Et accessoirement, faudrait quand même qu’on investisse pour faire encore plus de tests, avec des labos toujours plus pointus parce que certains essais touchent à leurs limites à cause de l’évolution technologique (oui, par exemple, on sait que quand on chronomètre les reflex actuels on joue sur l’épaisseur du trait plus que sur des perfs réelles et qu’il faut revoir la procédure, inutile de nous le rappeler tous les jours quand on fait une brève par mois pour rappeler qu’on y travaille). Qu’on embauche des testeurs pour élargir notre champ d’investigation. Qu’on soit à tous les salons pour donner toutes les informations, d’où qu’elles sortent, à la seconde où elles sortent. Qu’on connaisse toutes les gammes de tous les constructeurs par cœur. Qu’on réponde à tous les courriels, même s’il y en a 25 par jour dont 23 identiques…

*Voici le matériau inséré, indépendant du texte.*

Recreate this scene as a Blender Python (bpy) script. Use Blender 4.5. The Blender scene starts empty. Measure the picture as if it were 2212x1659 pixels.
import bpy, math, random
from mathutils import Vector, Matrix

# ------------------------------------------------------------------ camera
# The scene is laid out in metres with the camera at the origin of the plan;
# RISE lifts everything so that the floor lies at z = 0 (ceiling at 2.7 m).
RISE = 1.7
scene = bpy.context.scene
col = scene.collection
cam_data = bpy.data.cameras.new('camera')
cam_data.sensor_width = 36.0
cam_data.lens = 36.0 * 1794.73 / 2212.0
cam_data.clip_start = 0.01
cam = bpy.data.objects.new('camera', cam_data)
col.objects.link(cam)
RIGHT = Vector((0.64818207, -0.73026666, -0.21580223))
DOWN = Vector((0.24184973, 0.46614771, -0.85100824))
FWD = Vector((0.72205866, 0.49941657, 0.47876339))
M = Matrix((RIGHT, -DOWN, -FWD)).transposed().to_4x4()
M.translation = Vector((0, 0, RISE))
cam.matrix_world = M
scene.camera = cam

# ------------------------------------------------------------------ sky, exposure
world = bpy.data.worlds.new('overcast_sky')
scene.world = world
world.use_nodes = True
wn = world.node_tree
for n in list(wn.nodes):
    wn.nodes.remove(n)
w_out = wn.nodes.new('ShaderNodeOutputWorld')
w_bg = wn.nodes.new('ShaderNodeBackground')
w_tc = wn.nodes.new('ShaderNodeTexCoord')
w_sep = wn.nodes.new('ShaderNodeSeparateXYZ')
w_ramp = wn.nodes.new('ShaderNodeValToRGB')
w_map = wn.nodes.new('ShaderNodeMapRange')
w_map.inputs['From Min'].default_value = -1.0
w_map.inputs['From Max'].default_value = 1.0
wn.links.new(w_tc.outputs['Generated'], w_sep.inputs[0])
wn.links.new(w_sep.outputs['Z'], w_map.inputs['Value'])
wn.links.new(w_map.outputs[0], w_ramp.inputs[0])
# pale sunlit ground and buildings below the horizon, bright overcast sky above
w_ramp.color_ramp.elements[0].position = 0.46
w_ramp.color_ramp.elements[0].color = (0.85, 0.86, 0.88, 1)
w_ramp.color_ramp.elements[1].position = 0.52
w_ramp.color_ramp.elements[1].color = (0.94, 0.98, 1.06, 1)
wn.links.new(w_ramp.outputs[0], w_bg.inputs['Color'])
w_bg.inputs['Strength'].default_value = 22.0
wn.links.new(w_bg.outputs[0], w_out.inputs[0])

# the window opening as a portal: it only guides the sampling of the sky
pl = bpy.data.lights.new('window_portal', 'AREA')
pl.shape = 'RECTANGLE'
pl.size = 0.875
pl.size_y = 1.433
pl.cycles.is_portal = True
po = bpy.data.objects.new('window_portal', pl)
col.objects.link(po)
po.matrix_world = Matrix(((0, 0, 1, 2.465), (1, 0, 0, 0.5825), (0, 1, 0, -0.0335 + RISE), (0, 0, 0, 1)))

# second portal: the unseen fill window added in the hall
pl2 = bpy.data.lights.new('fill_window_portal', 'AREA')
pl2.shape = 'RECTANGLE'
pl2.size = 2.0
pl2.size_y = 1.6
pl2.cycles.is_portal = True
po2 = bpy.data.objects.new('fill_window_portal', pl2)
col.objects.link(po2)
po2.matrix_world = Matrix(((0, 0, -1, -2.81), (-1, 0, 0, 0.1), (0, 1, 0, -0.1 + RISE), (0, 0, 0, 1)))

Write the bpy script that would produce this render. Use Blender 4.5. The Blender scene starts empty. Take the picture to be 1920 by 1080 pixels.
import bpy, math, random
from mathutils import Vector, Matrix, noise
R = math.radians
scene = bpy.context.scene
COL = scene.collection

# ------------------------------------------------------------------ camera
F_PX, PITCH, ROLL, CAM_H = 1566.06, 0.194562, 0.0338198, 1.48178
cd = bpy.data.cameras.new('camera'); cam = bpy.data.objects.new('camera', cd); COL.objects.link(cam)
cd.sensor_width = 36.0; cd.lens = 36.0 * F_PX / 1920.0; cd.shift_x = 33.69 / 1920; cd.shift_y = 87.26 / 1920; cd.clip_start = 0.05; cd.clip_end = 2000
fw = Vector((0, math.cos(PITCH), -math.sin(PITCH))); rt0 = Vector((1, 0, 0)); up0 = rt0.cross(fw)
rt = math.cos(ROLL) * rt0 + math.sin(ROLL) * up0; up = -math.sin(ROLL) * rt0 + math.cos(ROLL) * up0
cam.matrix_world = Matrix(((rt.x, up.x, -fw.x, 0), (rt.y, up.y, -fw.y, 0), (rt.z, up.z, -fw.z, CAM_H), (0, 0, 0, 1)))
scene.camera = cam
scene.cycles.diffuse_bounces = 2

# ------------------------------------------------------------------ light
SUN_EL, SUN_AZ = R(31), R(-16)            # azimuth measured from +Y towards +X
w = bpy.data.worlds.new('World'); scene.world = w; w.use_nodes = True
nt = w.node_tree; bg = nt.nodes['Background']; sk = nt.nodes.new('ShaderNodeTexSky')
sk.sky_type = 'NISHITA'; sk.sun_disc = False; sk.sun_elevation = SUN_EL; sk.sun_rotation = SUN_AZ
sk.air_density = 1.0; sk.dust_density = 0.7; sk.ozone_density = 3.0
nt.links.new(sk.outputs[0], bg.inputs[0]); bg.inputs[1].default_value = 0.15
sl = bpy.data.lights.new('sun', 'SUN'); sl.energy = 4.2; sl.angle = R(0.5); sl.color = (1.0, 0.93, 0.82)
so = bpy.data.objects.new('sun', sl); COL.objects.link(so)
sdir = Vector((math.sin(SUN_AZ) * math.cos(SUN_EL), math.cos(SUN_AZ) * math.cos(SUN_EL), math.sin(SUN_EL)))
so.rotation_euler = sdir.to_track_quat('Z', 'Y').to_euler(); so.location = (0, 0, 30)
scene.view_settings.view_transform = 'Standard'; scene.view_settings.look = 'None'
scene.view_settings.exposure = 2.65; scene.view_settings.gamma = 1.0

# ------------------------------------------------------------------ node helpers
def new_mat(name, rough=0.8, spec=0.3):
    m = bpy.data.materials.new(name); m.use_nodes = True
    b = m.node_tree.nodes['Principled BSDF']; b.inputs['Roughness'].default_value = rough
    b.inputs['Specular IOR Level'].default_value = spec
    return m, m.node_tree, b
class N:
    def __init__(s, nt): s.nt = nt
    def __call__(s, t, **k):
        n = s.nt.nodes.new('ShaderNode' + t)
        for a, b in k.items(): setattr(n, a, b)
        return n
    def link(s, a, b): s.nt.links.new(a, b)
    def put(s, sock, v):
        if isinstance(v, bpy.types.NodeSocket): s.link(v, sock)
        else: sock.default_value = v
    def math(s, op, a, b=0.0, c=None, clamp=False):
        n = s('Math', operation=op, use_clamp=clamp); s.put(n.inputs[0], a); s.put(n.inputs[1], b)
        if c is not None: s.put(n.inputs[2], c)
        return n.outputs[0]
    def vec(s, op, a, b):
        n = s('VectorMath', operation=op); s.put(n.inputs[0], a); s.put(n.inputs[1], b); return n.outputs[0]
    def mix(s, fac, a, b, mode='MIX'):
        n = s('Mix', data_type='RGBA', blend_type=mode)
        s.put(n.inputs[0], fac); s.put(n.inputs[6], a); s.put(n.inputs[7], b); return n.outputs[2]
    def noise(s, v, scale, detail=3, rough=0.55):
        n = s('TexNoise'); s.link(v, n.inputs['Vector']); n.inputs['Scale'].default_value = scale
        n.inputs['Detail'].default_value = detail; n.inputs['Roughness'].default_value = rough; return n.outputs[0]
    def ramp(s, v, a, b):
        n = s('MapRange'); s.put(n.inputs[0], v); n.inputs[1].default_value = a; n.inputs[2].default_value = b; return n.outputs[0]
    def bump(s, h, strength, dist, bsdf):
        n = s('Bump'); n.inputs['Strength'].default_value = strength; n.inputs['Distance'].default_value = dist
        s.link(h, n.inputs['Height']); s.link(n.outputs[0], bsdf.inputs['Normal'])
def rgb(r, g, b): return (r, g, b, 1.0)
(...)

Le pire, c’est que ce genre de remarques à la con arrive à chaque fois à me pourrir la journée, parce que l’ingratitude d’une poignée d’emmerdeurs qui nous engueulent bien planqués derrière leurs claviers me blesse profondément.
Et je me dis que dans dix ans, y’aura plus un seul journaliste en France, et que ces crétins n’arrêteront pas de gémir parce qu’ils auront acheté des appareils de merde et ne voudront jamais admettre qu’ils l’auront vraiment, mais vraiment bien cherché.